Each entry in the listing below should be restated word for word.

**DATA SHOWN**
.....
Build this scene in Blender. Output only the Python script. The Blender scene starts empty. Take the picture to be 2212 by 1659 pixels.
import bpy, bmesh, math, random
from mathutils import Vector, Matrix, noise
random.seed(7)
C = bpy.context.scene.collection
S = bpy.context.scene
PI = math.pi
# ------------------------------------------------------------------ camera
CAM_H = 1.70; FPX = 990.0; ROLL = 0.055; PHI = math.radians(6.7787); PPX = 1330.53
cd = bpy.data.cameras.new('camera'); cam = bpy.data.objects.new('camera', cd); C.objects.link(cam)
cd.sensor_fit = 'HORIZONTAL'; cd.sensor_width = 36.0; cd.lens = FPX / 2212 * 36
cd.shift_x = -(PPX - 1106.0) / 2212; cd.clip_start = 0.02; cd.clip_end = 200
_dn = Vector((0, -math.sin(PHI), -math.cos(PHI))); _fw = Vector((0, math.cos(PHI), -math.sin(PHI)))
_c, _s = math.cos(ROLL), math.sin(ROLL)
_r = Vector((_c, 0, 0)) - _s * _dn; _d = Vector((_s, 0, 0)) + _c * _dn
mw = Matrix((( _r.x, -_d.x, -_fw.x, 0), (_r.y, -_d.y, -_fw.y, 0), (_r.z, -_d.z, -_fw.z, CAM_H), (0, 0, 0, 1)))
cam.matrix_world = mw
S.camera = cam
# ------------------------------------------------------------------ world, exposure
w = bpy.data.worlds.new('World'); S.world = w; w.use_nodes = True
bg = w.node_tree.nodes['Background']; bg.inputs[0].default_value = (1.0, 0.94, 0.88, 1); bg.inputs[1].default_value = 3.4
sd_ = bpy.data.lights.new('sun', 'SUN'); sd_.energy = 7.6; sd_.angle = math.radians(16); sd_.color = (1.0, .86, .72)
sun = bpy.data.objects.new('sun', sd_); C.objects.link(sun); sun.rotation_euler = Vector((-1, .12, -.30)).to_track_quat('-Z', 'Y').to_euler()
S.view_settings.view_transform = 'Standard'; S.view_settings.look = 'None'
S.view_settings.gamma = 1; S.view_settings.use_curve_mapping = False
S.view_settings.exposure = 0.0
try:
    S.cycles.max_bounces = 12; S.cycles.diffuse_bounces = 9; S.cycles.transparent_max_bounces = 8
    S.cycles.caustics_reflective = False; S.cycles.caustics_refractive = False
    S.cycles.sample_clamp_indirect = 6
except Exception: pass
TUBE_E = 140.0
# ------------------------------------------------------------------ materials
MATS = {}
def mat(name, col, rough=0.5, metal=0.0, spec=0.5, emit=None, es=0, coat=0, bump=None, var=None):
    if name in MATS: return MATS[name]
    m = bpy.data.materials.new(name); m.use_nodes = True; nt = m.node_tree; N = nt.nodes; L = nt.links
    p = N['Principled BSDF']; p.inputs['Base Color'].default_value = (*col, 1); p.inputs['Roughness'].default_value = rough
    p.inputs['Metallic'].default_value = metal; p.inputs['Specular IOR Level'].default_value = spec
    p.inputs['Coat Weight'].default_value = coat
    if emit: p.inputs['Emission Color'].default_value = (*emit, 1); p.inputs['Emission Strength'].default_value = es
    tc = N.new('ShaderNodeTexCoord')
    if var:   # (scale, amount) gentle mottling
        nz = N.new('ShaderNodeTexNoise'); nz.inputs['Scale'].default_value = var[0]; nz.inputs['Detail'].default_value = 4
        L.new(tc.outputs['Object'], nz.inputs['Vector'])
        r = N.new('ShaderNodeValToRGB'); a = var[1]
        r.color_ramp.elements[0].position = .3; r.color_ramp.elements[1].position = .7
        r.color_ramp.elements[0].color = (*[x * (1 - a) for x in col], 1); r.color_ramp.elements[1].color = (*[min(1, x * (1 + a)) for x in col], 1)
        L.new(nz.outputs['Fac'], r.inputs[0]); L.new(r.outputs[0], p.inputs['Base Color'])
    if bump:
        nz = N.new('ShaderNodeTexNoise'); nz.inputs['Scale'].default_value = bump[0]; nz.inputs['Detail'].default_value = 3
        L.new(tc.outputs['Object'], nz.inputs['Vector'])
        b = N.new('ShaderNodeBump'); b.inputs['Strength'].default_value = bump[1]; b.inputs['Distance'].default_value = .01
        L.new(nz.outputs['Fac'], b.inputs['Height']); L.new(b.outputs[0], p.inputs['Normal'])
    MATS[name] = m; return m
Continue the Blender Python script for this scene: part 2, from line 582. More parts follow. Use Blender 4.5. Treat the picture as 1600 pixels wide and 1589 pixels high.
.....
**REPLY**
Build this scene in Blender. Output only the Python script. The Blender scene starts empty. Take the picture to be 2212 by 1659 pixels.
import bpy, bmesh, math, random
from mathutils import Vector, Matrix, noise
random.seed(7)
C = bpy.context.scene.collection
S = bpy.context.scene
PI = math.pi
# ------------------------------------------------------------------ camera
CAM_H = 1.70; FPX = 990.0; ROLL = 0.055; PHI = math.radians(6.7787); PPX = 1330.53
cd = bpy.data.cameras.new('camera'); cam = bpy.data.objects.new('camera', cd); C.objects.link(cam)
cd.sensor_fit = 'HORIZONTAL'; cd.sensor_width = 36.0; cd.lens = FPX / 2212 * 36
cd.shift_x = -(PPX - 1106.0) / 2212; cd.clip_start = 0.02; cd.clip_end = 200
_dn = Vector((0, -math.sin(PHI), -math.cos(PHI))); _fw = Vector((0, math.cos(PHI), -math.sin(PHI)))
_c, _s = math.cos(ROLL), math.sin(ROLL)
_r = Vector((_c, 0, 0)) - _s * _dn; _d = Vector((_s, 0, 0)) + _c * _dn
mw = Matrix((( _r.x, -_d.x, -_fw.x, 0), (_r.y, -_d.y, -_fw.y, 0), (_r.z, -_d.z, -_fw.z, CAM_H), (0, 0, 0, 1)))
cam.matrix_world = mw
S.camera = cam
# ------------------------------------------------------------------ world, exposure
w = bpy.data.worlds.new('World'); S.world = w; w.use_nodes = True
bg = w.node_tree.nodes['Background']; bg.inputs[0].default_value = (1.0, 0.94, 0.88, 1); bg.inputs[1].default_value = 3.4
sd_ = bpy.data.lights.new('sun', 'SUN'); sd_.energy = 7.6; sd_.angle = math.radians(16); sd_.color = (1.0, .86, .72)
sun = bpy.data.objects.new('sun', sd_); C.objects.link(sun); sun.rotation_euler = Vector((-1, .12, -.30)).to_track_quat('-Z', 'Y').to_euler()
S.view_settings.view_transform = 'Standard'; S.view_settings.look = 'None'
S.view_settings.gamma = 1; S.view_settings.use_curve_mapping = False
S.view_settings.exposure = 0.0
try:
    S.cycles.max_bounces = 12; S.cycles.diffuse_bounces = 9; S.cycles.transparent_max_bounces = 8
    S.cycles.caustics_reflective = False; S.cycles.caustics_refractive = False
    S.cycles.sample_clamp_indirect = 6
except Exception: pass
TUBE_E = 140.0
# ------------------------------------------------------------------ materials
MATS = {}
def mat(name, col, rough=0.5, metal=0.0, spec=0.5, emit=None, es=0, coat=0, bump=None, var=None):
    if name in MATS: return MATS[name]
    m = bpy.data.materials.new(name); m.use_nodes = True; nt = m.node_tree; N = nt.nodes; L = nt.links
    p = N['Principled BSDF']; p.inputs['Base Color'].default_value = (*col, 1); p.inputs['Roughness'].default_value = rough
    p.inputs['Metallic'].default_value = metal; p.inputs['Specular IOR Level'].default_value = spec
    p.inputs['Coat Weight'].default_value = coat
    if emit: p.inputs['Emission Color'].default_value = (*emit, 1); p.inputs['Emission Strength'].default_value = es
    tc = N.new('ShaderNodeTexCoord')
    if var:   # (scale, amount) gentle mottling
        nz = N.new('ShaderNodeTexNoise'); nz.inputs['Scale'].default_value = var[0]; nz.inputs['Detail'].default_value = 4
        L.new(tc.outputs['Object'], nz.inputs['Vector'])
        r = N.new('ShaderNodeValToRGB'); a = var[1]
        r.color_ramp.elements[0].position = .3; r.color_ramp.elements[1].position = .7
        r.color_ramp.elements[0].color = (*[x * (1 - a) for x in col], 1); r.color_ramp.elements[1].color = (*[min(1, x * (1 + a)) for x in col], 1)
        L.new(nz.outputs['Fac'], r.inputs[0]); L.new(r.outputs[0], p.inputs['Base Color'])
    if bump:
        nz = N.new('ShaderNodeTexNoise'); nz.inputs['Scale'].default_value = bump[0]; nz.inputs['Detail'].default_value = 3
        L.new(tc.outputs['Object'], nz.inputs['Vector'])
        b = N.new('ShaderNodeBump'); b.inputs['Strength'].default_value = bump[1]; b.inputs['Distance'].default_value = .01
        L.new(nz.outputs['Fac'], b.inputs['Height']); L.new(b.outputs[0], p.inputs['Normal'])
    MATS[name] = m; return m
Continue the Blender Python script for this scene: part 2, from line 582. More parts follow. Use Blender 4.5. Treat the picture as 1600 pixels wide and 1589 pixels high.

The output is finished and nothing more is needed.